South and Central China has a climate dominated by the impact of the East Asian Monsoon. Instrumental records of variation in the strength of the monoon stretch back less than a century. These records hint at a recent change in the strength of the monsoon, and in its linkage to other climate systems such as ENSO. We are working to understand the longer-term history of monsoon variability at seasonal resolution. This will assess the behaviour of the monsoon in different climate states, and its linkage with other climate systems. This work will also indicate whether recent changes in monsoon behaviour relate to human-induced climate change, or to a more general natural variability.

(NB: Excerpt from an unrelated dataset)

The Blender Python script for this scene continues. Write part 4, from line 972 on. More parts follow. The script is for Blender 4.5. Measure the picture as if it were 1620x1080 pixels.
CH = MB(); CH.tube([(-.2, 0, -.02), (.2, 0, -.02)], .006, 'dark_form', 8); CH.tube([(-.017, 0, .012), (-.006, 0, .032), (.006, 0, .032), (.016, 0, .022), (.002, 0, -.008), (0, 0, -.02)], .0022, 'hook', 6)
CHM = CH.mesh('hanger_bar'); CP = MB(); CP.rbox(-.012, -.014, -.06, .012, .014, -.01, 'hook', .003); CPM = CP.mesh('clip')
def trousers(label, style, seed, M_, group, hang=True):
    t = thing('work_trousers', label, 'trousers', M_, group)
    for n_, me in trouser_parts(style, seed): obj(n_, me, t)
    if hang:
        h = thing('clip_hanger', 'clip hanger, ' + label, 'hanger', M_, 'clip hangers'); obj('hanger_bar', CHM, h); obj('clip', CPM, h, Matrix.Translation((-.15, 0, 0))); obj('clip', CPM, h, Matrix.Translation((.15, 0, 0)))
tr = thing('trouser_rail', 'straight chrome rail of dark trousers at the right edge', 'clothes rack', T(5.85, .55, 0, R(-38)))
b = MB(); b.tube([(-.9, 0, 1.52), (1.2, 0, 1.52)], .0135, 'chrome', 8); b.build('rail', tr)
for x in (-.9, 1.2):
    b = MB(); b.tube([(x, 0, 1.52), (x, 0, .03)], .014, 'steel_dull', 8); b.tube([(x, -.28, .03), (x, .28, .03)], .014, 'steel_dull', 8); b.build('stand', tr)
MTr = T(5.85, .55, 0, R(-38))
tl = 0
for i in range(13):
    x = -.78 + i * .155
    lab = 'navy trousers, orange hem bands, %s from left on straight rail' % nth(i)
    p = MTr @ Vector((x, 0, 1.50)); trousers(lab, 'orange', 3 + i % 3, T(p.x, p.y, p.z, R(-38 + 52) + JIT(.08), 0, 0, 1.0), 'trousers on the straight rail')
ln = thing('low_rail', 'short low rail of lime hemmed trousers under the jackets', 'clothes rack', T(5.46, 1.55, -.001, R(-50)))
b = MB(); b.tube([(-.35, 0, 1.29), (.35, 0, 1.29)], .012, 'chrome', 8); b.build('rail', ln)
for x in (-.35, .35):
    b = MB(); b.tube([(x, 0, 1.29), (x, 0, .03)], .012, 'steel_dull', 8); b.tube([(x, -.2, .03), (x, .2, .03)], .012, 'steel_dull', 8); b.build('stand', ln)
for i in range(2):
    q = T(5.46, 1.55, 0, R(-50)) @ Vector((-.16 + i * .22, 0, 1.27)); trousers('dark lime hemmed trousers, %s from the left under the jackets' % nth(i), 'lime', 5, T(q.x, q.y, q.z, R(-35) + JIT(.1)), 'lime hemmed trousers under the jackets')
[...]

In close collaboration with Dr. HU Chaoyong from the China University of Geosciences in Wuhan, we are using cave deposits such as stalagmites to reconstruct past changes in the monsoon. This work requires a full understanding of the cave environment in which the stalagmites grew. We conduct field work to map the relevant caves, and to collect drip waters and surface scrapes from growing cave carbonates. These will help us to understand how the chemistry of the carbonates relates to changing past climate. This field work also enables us to instrument the cave so that we have a record of annual variation in cave temperature and drip-water chemistry.

The upper photo shows the entrance to Heshang cave, situated in the central Yangtze region. This 250m deep cave is one of our major focuses for this work. The second photos shows four Oxford Geochemists and two of our Wuhan colleagues travelling to Heshang along a tributary of the Yangtze. And the final photo shows Kathleen Johnson sampling drip waters and growing cave carbonates in Heshang.